Return the lines exactly as they stand, from the first of the material through the line containing "SN, CS = 0.5207, 0.8537".
* * * * * * * * *
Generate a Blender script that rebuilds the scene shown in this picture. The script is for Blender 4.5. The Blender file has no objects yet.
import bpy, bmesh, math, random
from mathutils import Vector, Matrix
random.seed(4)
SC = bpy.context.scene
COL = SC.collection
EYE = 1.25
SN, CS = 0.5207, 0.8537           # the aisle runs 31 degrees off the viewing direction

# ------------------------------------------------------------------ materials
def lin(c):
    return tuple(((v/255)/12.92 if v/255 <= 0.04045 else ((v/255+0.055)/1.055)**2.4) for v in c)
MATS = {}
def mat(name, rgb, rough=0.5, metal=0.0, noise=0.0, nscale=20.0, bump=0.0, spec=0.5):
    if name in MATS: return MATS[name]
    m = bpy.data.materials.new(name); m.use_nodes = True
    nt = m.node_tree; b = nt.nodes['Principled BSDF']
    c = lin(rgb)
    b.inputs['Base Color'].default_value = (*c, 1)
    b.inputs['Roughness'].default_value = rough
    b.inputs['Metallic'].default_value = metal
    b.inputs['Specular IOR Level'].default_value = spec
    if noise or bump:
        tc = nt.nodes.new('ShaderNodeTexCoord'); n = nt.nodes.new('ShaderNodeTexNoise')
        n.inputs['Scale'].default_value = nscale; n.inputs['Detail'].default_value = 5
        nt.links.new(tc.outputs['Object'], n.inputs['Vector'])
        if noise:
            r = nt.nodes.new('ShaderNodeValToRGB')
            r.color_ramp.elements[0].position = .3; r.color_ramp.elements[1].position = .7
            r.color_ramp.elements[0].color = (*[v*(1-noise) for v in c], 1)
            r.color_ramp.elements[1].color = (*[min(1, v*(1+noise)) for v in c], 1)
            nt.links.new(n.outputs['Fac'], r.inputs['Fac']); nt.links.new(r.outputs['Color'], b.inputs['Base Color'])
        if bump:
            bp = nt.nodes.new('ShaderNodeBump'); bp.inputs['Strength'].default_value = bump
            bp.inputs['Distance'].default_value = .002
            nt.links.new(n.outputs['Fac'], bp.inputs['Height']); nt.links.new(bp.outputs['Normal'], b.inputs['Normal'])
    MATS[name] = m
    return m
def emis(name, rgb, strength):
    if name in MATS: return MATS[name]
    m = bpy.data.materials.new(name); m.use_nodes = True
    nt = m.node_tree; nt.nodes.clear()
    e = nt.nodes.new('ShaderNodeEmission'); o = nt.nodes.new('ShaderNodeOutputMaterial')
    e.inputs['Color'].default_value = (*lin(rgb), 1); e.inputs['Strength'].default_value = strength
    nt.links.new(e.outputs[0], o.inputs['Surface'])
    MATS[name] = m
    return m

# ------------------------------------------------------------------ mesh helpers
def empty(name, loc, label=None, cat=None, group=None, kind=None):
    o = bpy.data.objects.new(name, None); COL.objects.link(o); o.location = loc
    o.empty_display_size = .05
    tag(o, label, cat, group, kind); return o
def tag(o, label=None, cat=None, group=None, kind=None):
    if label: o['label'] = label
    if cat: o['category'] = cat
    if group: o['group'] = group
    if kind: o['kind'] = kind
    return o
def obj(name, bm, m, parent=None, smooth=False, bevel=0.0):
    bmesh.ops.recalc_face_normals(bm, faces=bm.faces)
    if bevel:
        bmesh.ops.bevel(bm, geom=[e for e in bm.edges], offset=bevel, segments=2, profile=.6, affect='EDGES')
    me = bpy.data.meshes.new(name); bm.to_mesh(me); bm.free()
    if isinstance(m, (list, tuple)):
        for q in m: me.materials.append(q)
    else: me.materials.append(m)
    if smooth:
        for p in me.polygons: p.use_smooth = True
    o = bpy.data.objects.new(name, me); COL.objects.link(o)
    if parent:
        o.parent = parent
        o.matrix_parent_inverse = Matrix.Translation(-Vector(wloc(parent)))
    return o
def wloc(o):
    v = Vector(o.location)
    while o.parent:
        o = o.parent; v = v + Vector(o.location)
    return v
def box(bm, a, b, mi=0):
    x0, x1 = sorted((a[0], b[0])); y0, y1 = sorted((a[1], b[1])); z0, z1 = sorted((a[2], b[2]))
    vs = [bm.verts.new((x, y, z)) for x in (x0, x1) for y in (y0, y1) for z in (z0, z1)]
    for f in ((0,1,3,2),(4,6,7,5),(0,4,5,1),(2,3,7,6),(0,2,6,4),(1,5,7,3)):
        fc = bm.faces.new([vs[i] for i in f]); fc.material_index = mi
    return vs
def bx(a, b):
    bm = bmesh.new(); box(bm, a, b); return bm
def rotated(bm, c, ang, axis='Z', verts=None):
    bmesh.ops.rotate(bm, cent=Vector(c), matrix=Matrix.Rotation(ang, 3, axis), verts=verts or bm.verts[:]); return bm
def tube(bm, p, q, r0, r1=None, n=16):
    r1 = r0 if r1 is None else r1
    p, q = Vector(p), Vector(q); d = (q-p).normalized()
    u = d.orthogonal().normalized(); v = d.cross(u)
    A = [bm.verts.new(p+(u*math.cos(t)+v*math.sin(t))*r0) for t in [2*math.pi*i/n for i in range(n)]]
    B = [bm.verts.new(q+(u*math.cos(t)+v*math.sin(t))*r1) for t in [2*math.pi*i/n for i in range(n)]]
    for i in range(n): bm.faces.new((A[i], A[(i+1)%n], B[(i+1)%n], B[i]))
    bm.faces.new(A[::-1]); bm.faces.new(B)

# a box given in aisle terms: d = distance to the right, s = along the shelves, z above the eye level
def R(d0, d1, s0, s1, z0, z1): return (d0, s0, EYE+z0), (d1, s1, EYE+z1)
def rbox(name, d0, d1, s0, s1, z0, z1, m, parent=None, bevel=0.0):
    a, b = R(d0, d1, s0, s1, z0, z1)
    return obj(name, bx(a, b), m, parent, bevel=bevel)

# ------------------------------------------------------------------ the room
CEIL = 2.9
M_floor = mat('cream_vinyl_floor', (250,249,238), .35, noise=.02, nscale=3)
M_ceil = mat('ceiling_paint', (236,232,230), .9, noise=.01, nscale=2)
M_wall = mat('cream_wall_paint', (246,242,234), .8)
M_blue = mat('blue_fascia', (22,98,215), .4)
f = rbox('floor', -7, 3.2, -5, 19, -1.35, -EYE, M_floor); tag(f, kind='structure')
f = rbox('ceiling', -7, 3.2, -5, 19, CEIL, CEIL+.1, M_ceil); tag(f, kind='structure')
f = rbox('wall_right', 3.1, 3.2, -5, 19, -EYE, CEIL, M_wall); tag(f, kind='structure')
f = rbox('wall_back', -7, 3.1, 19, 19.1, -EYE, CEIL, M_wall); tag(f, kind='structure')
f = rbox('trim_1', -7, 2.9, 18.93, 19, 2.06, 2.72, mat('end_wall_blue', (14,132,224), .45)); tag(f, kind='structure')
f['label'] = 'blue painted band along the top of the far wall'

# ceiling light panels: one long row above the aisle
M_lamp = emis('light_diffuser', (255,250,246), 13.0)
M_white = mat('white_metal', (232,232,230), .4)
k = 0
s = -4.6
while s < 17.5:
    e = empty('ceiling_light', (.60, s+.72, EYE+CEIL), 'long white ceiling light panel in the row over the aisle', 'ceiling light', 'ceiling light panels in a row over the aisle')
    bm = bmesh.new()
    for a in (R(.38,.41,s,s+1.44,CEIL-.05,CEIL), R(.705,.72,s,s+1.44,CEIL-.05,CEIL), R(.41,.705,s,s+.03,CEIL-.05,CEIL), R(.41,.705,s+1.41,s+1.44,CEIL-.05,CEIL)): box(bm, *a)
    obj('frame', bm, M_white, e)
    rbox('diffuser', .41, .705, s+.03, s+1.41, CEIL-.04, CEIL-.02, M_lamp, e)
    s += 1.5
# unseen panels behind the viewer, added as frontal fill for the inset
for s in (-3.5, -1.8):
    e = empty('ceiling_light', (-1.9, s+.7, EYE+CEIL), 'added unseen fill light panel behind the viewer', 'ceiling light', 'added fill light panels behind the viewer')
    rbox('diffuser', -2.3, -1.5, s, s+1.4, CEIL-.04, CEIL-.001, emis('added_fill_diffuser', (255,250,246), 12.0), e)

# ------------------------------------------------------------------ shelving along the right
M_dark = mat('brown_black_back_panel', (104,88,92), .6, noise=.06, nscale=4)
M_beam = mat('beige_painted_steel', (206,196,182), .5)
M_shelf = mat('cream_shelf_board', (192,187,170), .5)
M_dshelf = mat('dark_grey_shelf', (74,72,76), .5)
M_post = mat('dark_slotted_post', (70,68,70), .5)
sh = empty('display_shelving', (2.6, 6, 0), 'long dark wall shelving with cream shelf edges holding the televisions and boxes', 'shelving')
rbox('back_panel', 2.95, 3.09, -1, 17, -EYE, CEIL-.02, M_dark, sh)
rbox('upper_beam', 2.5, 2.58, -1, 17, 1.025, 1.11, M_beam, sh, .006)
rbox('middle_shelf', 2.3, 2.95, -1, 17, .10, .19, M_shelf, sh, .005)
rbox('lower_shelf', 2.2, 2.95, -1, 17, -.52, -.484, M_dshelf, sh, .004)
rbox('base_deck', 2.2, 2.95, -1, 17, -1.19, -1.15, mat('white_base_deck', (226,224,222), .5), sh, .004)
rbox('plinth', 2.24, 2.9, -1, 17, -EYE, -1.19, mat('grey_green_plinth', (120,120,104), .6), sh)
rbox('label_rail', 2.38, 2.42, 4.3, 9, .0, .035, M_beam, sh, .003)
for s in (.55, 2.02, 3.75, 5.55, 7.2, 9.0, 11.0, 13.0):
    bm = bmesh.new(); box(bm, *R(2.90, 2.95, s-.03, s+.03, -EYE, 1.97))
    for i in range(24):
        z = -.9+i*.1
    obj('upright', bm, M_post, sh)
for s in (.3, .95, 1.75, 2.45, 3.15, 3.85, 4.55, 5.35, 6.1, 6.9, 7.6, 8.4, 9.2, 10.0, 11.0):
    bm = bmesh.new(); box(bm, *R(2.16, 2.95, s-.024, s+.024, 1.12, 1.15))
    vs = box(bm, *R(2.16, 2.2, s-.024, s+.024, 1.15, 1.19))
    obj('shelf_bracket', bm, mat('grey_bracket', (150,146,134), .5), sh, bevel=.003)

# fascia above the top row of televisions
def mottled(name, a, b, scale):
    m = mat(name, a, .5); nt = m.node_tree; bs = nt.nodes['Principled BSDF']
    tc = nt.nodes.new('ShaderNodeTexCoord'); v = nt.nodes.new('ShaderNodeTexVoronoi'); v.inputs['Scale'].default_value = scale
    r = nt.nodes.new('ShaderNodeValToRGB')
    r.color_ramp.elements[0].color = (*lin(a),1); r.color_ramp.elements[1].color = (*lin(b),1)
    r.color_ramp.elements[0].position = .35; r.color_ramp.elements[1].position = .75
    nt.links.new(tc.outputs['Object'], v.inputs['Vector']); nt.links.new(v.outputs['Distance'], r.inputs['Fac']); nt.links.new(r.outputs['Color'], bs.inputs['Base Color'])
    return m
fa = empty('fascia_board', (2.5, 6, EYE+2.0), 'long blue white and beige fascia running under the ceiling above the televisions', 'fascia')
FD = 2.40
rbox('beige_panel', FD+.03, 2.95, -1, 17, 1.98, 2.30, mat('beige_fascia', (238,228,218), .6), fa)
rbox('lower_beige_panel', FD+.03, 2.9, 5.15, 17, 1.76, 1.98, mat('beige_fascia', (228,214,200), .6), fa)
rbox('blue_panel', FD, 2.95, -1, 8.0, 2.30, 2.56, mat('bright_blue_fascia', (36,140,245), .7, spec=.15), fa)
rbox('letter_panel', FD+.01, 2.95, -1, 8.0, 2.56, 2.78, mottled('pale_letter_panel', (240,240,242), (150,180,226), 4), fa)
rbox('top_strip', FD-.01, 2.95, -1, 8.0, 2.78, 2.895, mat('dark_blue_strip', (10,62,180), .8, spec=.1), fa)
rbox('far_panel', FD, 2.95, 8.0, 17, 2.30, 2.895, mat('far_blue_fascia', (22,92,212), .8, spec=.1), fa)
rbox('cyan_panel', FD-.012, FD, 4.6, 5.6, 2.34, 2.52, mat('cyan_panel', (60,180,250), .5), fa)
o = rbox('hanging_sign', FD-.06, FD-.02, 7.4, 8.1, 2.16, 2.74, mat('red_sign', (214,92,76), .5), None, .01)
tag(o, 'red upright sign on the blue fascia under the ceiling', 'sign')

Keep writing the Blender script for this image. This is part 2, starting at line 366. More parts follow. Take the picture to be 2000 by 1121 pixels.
* * * * * * * * *
### Output of the task
Generate a Blender script that rebuilds the scene shown in this picture. The script is for Blender 4.5. The Blender file has no objects yet.
import bpy, bmesh, math, random
from mathutils import Vector, Matrix
random.seed(4)
SC = bpy.context.scene
COL = SC.collection
EYE = 1.25
SN, CS = 0.5207, 0.8537           # the aisle runs 31 degrees off the viewing direction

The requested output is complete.